Damages for Lost Profits Not Too Speculative

In Silver Sage Partners, Ltd. v. City of Desert Hot Springs, 2001 WL 585539, the Ninth Circuit Court of Appeals determined that a developer had adequately proved the damages that it suffered as a result of opposition by the City of Desert Hot Springs to one of the developer’s projects.

Facts

Developer, Silver Sage Partners, Ltd., was organized to purchase and develop low-income housing at a mobile home park in the City of Desert Hot Springs, California. Developer ultimately received a commitment for a 55-year mortgage in the amount of $4,233,265 from the California Housing Department under its Rental Housing Construction Program. However, under Cal. Const. Art. XXXIV, § 1, before the transaction could go through, the low-rent housing project had to be approved by local voters. City’s council voted to deny approval of the project.

Developer sued City under the Fair Housing Act. A jury returned a verdict in favor of Developer in the amount of $3,040,439. The jury verdict was ultimately reduced after the district court found that it was “grossly excessive.” Therefore, Developer appealed to the Ninth Circuit Court of Appeals.

The Court of Appeal’s Decision

The Court of Appeals rejected the district court’s finding that damages regarding lost profits were “too speculative.” The district court based its finding on evidence allegedly showing (1) that the projected income stream would not have been sufficient to pay much if any of the principal or interest on the loan and (2) that the partnership could not have received a profit until after it had paid off the loan (which it would not have been able to do).

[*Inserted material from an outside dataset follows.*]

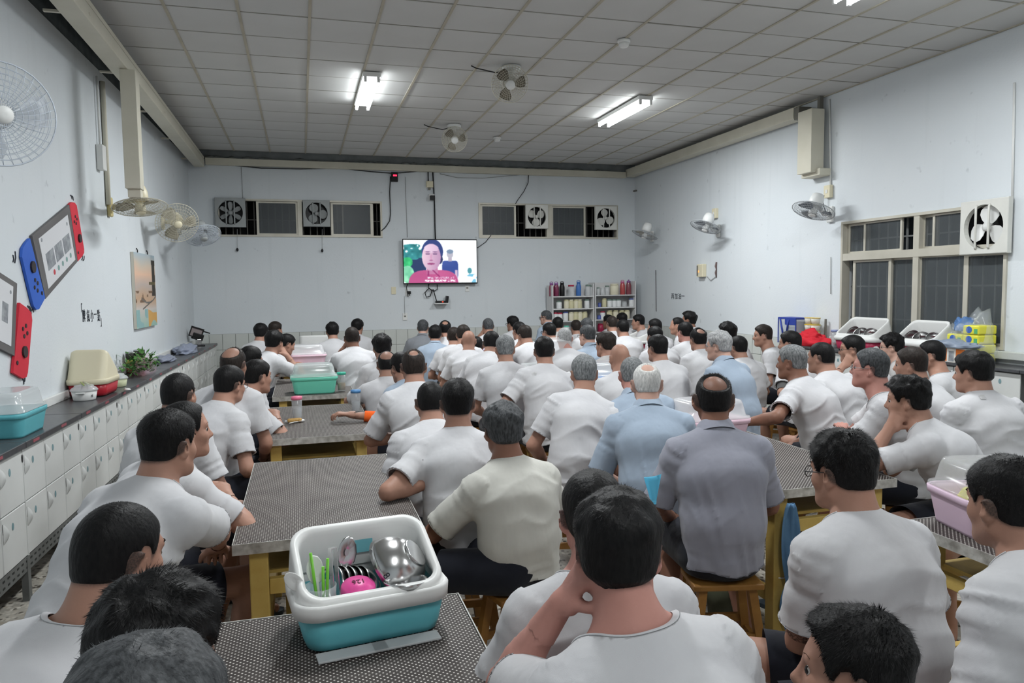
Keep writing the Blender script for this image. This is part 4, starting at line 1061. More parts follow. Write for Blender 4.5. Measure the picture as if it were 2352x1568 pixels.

According to the Court of Appeals’ interpretation of the evidence, however, Developer had specifically projected payments of interest for the first fifteen years and payments of principal thereafter. Furthermore, the Court of Appeals determined that there was no evidence showing that Developer could have made a profit only after the entire loan was repaid. Rather, there was expert evidence that Developer would have received some profits in any year where operating income would exceed payment on the loan.

Comparison with Vestar Development, II v. General Dynamics Corp., 249 F.3d 958 (9th Cir. 2001)

We recently presented a legal alert on Vestar Development, II v. General Dynamics Corp., 249 F.3d 958 (9th Cir. 2001), in which the Ninth Circuit Court of Appeals held that damages based on lost profits arising out of the breach of an agreement to negotiate the sale of real estate were too speculative. Although, at first blush, Vestar may seem to conflict with the Court of Appeals’ decision in Silver Sage, the two cases are quite different.

In Silver Sage Developer had received a commitment for the financing it needed to develop the mobile home park, while in Vestar the Buyer had received no commitment from the Seller that it would sell the property in question to the Buyer. In other words, the transaction itself in Vestar was speculative making the possibility of any profits also speculative.

Furthermore, in Vestar the Buyer merely had a commitment to negotiate the sale; there was no commitment to sell which would have allowed the Buyer to go forward with the development project. In Silver Sage, on the other hand, Developer had an actual commitment that would have allowed it to go forward with its project; however, the commitment was thwarted by City’s wrongful actions.